Marek Begej wywalczył 3. miejsce podczas Mistrzostw Czech w górskich rajdach pojazdów historycznych w Šternberku. Prudniczanin wyprzedził na mecie ponad ćwierć tysiąca rywali! O podziale lokat na podium zadecydował… wiek samochodu, bo każdy z trzech pierwszych zawodników uzyskał ten sam rezultat.
Rywalizacja polegała na dwukrotnym pokonaniu pięciokilometrowej trasy w jak najbardziej zbliżonym do siebie czasie, oczywiście w rajdowym tempie. Medaliści „wykręcili” różnicę 0,01 sekundy! Marek Begej, w klasyfikacji generalnej zajął ostatecznie miejsce trzecie, bo jego fiat 126 p. okazał się być najstarszym pojazdem (rocznik 1979) ze ścisłej czołówki. Wygrał Radomir Michna (austin mini mk2) przed Borkiem Petrackiem (Skoda 1150).
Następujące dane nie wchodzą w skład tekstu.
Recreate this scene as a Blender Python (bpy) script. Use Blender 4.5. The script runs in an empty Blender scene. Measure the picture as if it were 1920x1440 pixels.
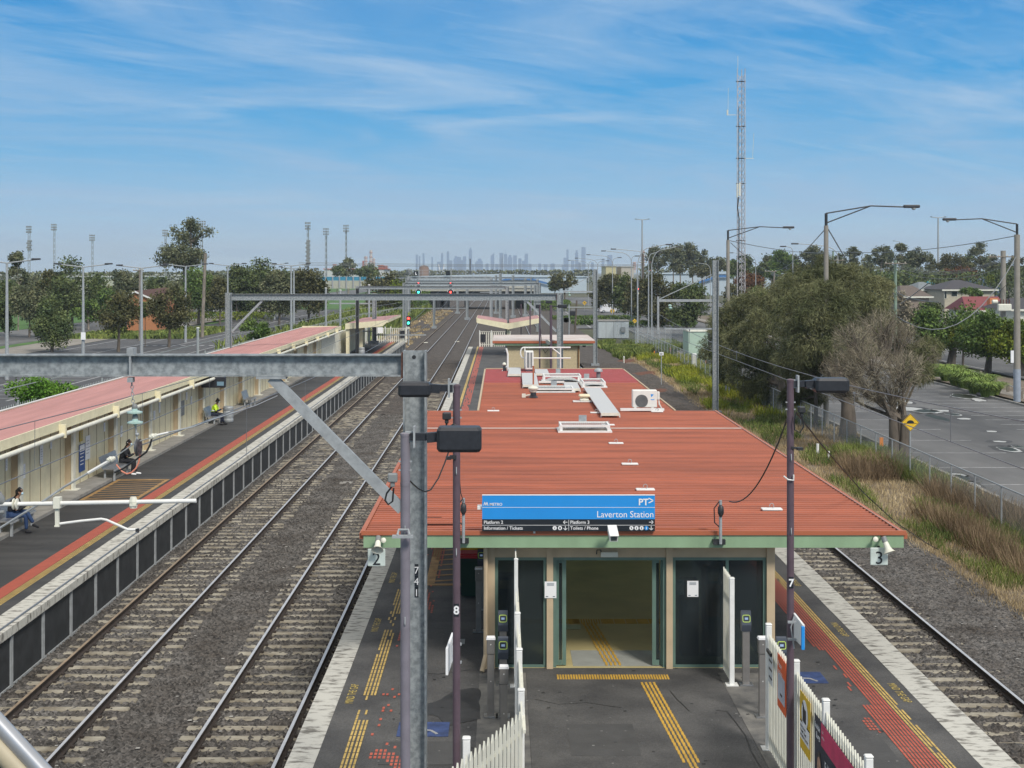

Dla porównania, czasy przejazdów 10. zawodnika różniły się od siebie o 20 sekund, a 50. – już o ponad minutę. W swojej klasie Begej był drugi.
– To ogromna satysfakcja przywieźć dwa puchary z imprezy rangi mistrzowskiej na 40-lecie i zarazem zakończenie działalności – komentuje dla „TP” rajdowiec.
Dla niewtajemniczonych, Marek Begej od czterech dekad prowadzi w Prudniku zakład mechaniki pojazdowej, specjalizując się w serwisach aut marki skoda. We wrześniu przyszedł czas na zasłużoną emeryturę. Za rok sportowiec zamierza powrócić na trasę w Šternberku. Czesi zorganizują także rajdowe Mistrzostwa Europy, tyle że w konkurencji, w której liczyć się będzie przede wszystkim siła pojazdu.
– Samo wpisowe kosztuje krocie. A żeby zaistnieć w takich mistrzostwach, przygotowując odpowiednie auto, trzeba by chyba sprzedać ze trzy domy – wylicza z uśmiechem nasz rozmówca.
Tymczasem Marek Begej zaprasza swoich klientów, sympatyków i przyjaciół na warsztatową kawę z ciastkiem, aby wspólnie świętować 40-lecie firmy „Begej Auto Service”. Goście przyjmowani będą jutro (21 września, godz. 9.00 – 17.00) przy ul. Kraszewskiego 27 w Prudniku.